No. 22 Baylor got 15 points apiece from Jo Lual-Acuil and Terry Maston and closed the game on a 37-19 run as they knocked off Creighton, 65-59, in the title game of the Hall Of Fame Classic in Kansas City.

King McClure led the way for the Bears with 19 points, picking up the pieces for Manu Lecomte, who struggled to deal with the defense of Khyri Thomas.

Creighton jumped out to a 33-24 lead at the break and extended it to 40-28 with 18 minutes left in the game, but that’s when Baylor turned the game around. A couple of tweaks to the way that they played their zone coupled with the Bluejays missing some shots that they were capable of making led to the comeback. Instead of simply writing another ‘See, I told you Scott Drew can coach’ column, I figured it would make more sense to show exactly what I mean when I say that.

Creighton had a smart, simple game-plan offensively on Tuesday night. Get the ball into the paint, whether it was via dribble penetration or finding one of their big guys near the foul line or at the short corner, and then find a shooter on the perimeter, a cutter going to the rim or, simply, score from 8-10 feet out. That’s the best way to beat a zone, especially a zone that has the amount of length and athleticism that Baylor’s does. Notice in the clip below how extended Baylor’s guards are and, as a result, the space it creates:

Once Baylor got down by 12, their game-plan changed. Instead of extending, their defense became more compact. What is usually something of a 1-1-3 zone turned into more of a 2-3, with the focus seemingly being cutting off penetration. Baylor dared Creighton to let Ronnie Harrell be the guy that beat them, and it worked. The result was that the open threes dried up, and the jumpers that Creighton shot in down the stretch were much more contested than the looks they were getting earlier in the game:

That’s coaching right there.

Game-planning is a part of coaching. Player development is, too, as is recruiting. But making in-game adjustments like that, figuring out how a team is beating you, devising a way to stop them from doing that and getting your players to execute those adjustments is arguably the most important part of being a coach.

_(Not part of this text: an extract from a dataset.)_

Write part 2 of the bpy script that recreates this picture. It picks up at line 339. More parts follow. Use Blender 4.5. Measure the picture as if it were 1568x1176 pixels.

Here’s another example of what I mean.

Khyri Thomas might be the best on-ball defender in college basketball, and I don’t say that lightly. He essentially eliminated Manu Lecomte from the game. He is to point guards what Darrelle Revis was to No. 1 receivers. Whoever he is guarding is on Khyri Island.

Lecomte is typically Baylor’s closer, but Drew ran actions that allowed Lecomte to be a facilitator and a decoy, taking Khyri out of the play and taking advantage of matchups he thought his guys could win. That involved running a double-high ball-screen, which confused Harrell and Martin Krampelj defensively a couple of times, and resulted in a high-low action between Maston and Lual-Acuil on a number of possessions down the stretch.

But then there was also this set he drew up, using McClure as the ball-handler in that double-high ball-screen and while putting Lecomte in the same side corner. McClure refused the ball-screen, drove straight at the gap where Thomas was not going to help off Lecomte and got a bucket out of it:

That’s coaching!

And I’m not trying to say McDermott got out-coached here. His game-plan worked. Drew’s adjustment turned out to be just a bit better.

But Creighton also has players that can make the tough shots that they were forced into in the second half. If two more of them go down – if the Bluejays shoot 37.5 percent from the floor instead of 34.4 percent, if they go 7-for-30 from three instead of 5-for-30 – then they probably win this game.

Sometimes that’s how basketball works.

It’s why you always hear coaches refer to it as a ‘make or miss game’.

The larger takeaway from this game should be this: Both Baylor and Creighton are good teams. Both landed good non-conference wins during this event. Both are likely headed to the NCAA tournament.

And both took part in a fun, tactical battle between head coaches on Tuesday night that one of them had to lose.